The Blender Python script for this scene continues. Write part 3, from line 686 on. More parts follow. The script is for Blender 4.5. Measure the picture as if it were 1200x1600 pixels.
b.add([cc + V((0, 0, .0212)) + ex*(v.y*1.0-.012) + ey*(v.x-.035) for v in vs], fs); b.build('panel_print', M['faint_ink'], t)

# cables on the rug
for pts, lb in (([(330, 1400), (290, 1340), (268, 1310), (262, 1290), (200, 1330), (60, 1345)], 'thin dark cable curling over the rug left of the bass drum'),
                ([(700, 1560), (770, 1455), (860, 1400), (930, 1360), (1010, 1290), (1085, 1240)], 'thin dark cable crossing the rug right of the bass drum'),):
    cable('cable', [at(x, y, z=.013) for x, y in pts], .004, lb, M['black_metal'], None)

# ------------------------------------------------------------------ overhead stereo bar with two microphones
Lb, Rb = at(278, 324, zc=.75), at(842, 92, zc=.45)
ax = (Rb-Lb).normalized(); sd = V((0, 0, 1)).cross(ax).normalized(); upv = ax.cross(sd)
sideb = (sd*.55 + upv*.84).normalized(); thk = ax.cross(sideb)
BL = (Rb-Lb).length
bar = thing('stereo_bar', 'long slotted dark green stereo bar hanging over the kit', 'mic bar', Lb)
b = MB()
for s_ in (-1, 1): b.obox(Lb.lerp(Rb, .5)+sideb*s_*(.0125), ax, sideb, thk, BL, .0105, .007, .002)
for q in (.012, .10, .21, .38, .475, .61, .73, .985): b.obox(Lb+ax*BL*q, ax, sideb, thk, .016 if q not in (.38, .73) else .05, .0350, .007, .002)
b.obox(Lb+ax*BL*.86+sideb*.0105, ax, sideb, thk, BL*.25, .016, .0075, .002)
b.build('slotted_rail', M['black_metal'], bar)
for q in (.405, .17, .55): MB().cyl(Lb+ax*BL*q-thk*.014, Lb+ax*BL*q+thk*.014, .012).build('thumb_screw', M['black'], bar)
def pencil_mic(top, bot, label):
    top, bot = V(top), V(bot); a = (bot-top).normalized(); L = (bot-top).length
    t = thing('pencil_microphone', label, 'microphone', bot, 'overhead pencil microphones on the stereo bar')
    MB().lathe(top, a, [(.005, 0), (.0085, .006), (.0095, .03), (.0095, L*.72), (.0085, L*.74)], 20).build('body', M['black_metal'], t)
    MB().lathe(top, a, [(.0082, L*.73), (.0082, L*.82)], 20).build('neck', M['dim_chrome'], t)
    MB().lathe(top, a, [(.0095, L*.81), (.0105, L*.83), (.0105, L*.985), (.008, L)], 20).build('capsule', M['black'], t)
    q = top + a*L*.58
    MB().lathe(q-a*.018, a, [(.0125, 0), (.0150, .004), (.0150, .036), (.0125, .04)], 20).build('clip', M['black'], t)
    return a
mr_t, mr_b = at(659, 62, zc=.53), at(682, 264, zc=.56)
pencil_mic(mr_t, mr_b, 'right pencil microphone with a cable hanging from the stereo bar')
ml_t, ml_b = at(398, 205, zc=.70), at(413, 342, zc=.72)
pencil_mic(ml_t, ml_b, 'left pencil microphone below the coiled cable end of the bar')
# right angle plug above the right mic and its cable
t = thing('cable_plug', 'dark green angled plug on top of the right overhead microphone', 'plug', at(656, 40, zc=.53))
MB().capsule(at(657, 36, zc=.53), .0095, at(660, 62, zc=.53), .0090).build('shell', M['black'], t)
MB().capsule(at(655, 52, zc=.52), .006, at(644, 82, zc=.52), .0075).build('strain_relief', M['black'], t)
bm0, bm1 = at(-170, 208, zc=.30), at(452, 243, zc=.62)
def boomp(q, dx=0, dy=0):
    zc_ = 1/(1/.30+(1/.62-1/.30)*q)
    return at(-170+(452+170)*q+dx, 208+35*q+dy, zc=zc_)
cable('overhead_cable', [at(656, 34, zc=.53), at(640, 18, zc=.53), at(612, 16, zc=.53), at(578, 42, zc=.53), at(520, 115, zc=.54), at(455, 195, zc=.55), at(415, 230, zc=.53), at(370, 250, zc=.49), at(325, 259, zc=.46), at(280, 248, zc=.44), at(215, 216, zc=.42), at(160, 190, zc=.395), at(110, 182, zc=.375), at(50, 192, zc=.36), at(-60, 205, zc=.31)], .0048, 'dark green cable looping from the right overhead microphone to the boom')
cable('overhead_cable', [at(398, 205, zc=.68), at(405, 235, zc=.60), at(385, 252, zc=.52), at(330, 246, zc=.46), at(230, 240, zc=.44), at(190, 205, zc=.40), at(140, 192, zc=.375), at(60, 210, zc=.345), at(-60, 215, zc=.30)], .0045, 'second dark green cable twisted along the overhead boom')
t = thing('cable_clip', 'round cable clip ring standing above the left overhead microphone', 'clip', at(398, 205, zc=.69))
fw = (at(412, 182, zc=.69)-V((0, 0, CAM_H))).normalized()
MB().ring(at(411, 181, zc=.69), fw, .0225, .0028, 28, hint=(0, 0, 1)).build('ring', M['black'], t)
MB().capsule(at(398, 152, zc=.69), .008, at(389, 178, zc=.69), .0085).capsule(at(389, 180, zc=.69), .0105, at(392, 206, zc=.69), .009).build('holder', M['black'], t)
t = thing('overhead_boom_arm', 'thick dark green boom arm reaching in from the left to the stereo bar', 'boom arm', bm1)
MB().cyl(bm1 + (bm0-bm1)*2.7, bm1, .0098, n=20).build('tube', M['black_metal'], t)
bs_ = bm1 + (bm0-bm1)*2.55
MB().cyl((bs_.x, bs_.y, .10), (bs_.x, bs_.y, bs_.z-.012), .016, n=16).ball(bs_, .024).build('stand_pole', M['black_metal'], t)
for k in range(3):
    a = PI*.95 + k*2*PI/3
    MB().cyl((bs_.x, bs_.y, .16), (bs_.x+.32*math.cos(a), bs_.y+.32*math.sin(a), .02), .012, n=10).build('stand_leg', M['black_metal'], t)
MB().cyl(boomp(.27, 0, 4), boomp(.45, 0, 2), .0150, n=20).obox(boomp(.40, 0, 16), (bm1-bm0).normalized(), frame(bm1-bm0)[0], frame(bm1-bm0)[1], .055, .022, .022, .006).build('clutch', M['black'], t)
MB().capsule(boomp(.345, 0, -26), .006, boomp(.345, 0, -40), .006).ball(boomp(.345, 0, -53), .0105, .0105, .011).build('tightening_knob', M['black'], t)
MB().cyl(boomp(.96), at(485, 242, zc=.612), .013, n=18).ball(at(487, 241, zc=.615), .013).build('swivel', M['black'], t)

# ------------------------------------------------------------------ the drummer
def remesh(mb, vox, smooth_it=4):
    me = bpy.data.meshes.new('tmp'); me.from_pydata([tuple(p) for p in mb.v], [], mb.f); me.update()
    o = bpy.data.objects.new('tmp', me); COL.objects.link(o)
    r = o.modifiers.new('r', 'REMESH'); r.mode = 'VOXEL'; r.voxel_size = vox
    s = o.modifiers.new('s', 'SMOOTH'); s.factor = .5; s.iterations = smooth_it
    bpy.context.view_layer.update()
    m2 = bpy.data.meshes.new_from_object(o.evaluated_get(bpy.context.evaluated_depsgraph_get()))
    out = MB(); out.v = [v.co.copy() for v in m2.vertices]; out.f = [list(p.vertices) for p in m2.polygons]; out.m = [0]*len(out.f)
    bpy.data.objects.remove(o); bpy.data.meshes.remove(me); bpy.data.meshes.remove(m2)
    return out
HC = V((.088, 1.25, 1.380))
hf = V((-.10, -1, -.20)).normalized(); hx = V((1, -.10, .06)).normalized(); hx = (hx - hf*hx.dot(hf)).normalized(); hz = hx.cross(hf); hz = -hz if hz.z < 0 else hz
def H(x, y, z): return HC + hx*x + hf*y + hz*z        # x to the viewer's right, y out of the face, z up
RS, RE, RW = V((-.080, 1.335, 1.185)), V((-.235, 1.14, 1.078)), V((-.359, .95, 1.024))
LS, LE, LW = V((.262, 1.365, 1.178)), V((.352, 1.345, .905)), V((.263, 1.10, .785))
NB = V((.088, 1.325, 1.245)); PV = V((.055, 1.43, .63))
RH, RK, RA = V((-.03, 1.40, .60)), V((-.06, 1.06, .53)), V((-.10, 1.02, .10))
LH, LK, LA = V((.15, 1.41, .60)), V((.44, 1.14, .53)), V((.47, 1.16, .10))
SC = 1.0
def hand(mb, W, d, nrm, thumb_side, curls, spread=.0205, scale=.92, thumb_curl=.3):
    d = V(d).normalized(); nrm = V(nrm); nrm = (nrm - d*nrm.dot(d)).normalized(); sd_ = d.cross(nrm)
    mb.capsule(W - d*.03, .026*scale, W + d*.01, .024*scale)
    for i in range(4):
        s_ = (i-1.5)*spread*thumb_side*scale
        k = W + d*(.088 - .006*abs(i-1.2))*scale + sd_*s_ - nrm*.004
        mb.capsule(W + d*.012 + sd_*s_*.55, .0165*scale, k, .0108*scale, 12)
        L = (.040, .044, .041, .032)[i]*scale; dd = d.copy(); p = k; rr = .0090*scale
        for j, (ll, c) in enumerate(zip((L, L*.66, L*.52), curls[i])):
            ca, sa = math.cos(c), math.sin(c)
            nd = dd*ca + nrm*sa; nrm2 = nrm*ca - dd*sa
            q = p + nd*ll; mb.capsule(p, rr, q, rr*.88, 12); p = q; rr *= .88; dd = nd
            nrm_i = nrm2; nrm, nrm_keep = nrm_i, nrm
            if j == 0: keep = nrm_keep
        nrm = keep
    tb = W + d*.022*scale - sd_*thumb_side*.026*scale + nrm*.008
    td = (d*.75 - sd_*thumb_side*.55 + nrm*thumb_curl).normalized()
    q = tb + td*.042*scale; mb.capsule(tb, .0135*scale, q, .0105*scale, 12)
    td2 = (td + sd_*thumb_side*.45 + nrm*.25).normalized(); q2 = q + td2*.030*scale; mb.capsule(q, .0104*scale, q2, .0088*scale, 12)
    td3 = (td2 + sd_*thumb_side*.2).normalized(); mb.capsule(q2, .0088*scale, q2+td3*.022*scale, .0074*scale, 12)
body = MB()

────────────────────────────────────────

• _Directive_: Everything from the first line of the material through the line containing "cable('cable', [at(x, y, z=.013)" is to be printed exactly; lines after that are to be left out.

• _Answer to this task_:
The Blender Python script for this scene continues. Write part 3, from line 686 on. More parts follow. The script is for Blender 4.5. Measure the picture as if it were 1200x1600 pixels.
b.add([cc + V((0, 0, .0212)) + ex*(v.y*1.0-.012) + ey*(v.x-.035) for v in vs], fs); b.build('panel_print', M['faint_ink'], t)

# cables on the rug
for pts, lb in (([(330, 1400), (290, 1340), (268, 1310), (262, 1290), (200, 1330), (60, 1345)], 'thin dark cable curling over the rug left of the bass drum'),
                ([(700, 1560), (770, 1455), (860, 1400), (930, 1360), (1010, 1290), (1085, 1240)], 'thin dark cable crossing the rug right of the bass drum'),):
    cable('cable', [at(x, y, z=.013) for x, y in pts], .004, lb, M['black_metal'], None)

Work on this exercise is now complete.